Es wird Religionsfreiheit gewährleistet. Im Interesse der politischen Einheit kann diese Garantie keine schrankenlose sein. Die Freiheit des Bekenntnisses endigt an den Grenzen, die der Staat zugunsten anderer völkischer Werte zu ziehen genötigt ist. Die Gewährleistung der Religionsfreiheit erfolgt unter den Voraussetzungen und in den Schranken, die die Pflicht des Einzelnen der Volksgemeinschaft gegenüber bestimmen. Die Religionsausübung darf sich nicht in einer Weise auswirken, die den Bestand von Volk und Staat in Frage stellt. Bekenntnisse, die das völkische Gemeinschaftsleben gefährden, verlieren ihren religiösen Charakter und sind politische Äußerungsformen, die als staatsfeindliche entsprechende Behandlung zu gewärtigen haben. Wo hier die Grenzen zu ziehen sind, stellt der Staat fest. Er bestimmt Bereich und Inhalt der gewährleisteten Freiheit.

Staats-und volksgefährliche religiöse Korporationen können sich auf die Gewährleistung der religiösen Vereinigungsfreiheit nicht berufen.

Zu ihnen gehört die Bibelforscherbewegung. Ihre Lehre und deren praktische Durchführung gefährden den Bestand des Staats und die Einheit des Volks.
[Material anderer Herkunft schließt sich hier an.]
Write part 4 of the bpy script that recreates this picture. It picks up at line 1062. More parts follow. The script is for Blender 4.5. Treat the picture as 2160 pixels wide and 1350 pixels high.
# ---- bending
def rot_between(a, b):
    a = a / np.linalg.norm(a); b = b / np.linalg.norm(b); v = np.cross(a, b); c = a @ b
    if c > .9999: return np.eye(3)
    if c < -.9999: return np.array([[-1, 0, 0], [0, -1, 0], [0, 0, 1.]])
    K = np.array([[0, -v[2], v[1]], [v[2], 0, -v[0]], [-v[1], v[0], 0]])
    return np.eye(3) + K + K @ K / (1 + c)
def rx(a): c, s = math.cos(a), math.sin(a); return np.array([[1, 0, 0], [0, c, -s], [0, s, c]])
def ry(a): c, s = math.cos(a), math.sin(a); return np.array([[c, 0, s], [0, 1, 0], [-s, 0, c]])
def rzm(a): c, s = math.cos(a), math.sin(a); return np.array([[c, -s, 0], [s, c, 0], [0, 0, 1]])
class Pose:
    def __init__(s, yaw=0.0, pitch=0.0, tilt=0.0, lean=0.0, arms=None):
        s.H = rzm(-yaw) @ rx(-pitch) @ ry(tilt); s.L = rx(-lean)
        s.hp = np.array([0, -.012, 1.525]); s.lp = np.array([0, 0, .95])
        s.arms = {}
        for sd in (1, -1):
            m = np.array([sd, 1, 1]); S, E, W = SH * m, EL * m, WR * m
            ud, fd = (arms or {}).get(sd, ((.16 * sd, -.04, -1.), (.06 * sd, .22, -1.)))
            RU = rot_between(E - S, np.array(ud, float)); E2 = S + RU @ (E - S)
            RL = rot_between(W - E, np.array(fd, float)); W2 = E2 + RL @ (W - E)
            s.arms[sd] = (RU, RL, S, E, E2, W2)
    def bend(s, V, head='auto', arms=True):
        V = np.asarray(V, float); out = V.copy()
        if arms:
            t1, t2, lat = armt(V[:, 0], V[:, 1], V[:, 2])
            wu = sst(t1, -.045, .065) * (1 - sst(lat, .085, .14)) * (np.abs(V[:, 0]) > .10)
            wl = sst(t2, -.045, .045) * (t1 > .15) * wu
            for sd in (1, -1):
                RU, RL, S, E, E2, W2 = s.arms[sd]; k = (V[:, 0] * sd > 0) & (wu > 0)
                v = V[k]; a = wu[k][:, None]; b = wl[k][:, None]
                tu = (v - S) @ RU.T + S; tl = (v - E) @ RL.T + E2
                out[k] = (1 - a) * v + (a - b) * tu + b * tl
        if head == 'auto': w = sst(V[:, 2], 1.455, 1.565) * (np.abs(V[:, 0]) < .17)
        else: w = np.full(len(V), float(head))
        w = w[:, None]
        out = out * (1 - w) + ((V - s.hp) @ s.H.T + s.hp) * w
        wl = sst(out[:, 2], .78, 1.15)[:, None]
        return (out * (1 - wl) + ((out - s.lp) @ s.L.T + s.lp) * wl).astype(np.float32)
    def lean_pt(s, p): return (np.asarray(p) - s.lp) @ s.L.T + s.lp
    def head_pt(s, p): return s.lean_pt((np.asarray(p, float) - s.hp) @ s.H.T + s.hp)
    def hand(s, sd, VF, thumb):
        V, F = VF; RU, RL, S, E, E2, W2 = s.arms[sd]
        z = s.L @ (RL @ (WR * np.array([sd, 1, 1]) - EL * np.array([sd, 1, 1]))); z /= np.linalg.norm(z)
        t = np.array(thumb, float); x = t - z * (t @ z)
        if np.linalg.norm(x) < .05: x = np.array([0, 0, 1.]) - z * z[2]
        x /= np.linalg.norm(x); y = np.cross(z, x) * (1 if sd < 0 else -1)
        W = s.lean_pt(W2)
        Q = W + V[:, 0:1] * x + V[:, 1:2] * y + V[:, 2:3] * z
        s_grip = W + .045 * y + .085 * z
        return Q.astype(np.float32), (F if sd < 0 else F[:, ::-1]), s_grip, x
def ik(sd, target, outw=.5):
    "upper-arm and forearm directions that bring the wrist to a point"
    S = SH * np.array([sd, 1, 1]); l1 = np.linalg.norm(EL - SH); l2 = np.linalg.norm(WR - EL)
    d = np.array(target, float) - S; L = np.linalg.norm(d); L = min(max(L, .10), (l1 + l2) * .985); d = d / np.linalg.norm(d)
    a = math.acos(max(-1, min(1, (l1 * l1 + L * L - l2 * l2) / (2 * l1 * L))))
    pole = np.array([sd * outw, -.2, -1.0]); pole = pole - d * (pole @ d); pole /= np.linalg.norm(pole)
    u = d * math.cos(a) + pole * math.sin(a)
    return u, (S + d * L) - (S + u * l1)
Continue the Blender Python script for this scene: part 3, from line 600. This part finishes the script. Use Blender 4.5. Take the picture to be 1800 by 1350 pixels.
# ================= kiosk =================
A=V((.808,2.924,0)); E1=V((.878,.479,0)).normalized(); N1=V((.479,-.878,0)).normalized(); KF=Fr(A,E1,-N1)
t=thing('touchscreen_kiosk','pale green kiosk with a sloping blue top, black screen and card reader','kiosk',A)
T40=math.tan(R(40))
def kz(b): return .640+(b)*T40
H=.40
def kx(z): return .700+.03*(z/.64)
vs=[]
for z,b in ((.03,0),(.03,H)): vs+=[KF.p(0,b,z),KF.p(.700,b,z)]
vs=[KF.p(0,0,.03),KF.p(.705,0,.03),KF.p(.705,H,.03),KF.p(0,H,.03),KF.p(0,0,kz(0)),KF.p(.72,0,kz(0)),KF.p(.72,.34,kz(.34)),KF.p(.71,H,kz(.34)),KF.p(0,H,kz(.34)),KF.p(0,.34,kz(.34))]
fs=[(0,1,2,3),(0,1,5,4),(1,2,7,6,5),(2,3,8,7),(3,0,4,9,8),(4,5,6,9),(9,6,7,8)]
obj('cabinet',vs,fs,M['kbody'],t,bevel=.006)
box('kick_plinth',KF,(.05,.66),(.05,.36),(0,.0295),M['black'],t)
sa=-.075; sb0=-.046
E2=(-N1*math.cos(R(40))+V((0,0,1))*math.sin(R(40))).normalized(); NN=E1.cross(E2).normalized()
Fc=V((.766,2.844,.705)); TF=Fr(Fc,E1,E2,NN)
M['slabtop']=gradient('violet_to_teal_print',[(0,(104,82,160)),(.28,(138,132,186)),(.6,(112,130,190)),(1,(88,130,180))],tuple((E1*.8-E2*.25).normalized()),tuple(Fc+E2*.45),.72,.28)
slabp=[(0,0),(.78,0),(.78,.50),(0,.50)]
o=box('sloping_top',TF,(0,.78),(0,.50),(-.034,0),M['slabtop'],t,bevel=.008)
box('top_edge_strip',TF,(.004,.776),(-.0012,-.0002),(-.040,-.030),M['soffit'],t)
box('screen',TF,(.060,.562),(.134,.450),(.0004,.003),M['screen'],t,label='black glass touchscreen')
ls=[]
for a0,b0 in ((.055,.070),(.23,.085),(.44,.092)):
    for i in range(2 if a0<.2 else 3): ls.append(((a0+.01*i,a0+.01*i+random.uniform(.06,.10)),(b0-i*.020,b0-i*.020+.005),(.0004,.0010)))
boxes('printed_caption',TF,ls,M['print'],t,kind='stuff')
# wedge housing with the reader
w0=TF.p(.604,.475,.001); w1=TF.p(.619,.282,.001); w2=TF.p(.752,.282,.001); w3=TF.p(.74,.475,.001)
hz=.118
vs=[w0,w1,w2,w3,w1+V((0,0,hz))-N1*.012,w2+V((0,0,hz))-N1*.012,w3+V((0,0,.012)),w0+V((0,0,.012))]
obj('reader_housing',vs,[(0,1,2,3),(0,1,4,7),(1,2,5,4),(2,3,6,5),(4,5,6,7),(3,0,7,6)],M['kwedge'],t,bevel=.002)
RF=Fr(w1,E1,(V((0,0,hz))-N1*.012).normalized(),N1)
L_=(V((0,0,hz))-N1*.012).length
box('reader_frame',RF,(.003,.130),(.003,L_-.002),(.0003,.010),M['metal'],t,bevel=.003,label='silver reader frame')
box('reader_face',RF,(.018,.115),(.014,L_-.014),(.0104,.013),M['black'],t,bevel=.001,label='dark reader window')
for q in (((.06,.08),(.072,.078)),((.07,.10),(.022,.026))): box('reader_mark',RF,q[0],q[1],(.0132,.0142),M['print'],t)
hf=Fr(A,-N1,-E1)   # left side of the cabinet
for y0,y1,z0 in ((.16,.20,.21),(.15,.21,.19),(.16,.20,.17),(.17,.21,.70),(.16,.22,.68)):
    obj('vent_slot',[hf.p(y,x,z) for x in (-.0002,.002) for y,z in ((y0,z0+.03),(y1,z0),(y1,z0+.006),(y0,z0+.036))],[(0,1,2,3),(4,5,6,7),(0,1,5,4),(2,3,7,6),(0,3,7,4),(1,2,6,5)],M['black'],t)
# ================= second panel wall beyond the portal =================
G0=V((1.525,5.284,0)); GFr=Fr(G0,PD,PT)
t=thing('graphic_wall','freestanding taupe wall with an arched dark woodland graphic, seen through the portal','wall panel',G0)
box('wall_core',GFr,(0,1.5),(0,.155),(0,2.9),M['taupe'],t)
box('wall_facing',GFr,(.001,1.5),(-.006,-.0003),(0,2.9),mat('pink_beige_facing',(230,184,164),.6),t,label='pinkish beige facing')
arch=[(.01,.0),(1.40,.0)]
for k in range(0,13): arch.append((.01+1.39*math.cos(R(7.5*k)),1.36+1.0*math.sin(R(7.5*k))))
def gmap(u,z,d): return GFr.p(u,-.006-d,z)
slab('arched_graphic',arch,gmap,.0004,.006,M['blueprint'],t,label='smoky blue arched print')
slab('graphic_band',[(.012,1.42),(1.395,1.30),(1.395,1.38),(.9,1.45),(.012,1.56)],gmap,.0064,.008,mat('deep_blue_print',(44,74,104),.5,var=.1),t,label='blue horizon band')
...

Das die Bibelforscher offenbar aus einem tragischen Konflikt heraus handeln, indem sie auf Befehl Gottes zu handeln vermeinen, kann an dieser Kennzeichnung nichts ändern. Die Bibelforscher vermögen sich auf die Gewährleistung der Bekenntnisfreiheit und auf die Garantie der religiösen Vereinigungsfreiheit nicht zu berufen. Sie haben die diesen gezogenen Grenzen überschritten. … Nur wer einmal nach der nationalsozialistischen Erhebung im Ausland gewesen ist, kann sich eine Vorstellung von der entscheidenden Bedeutung machen, die die ausländische öffentliche Meinung dem Problem der Religionsfreiheit beimisst. Gerade anlässlich ihrer Auseinandersetzung mit dem Bibelforscherverbot hat die deutsche Rechtsprechung demgegenüber mit aller Klarheit den Fortbestand der Religionsfreiheit im Dritten Reich betont."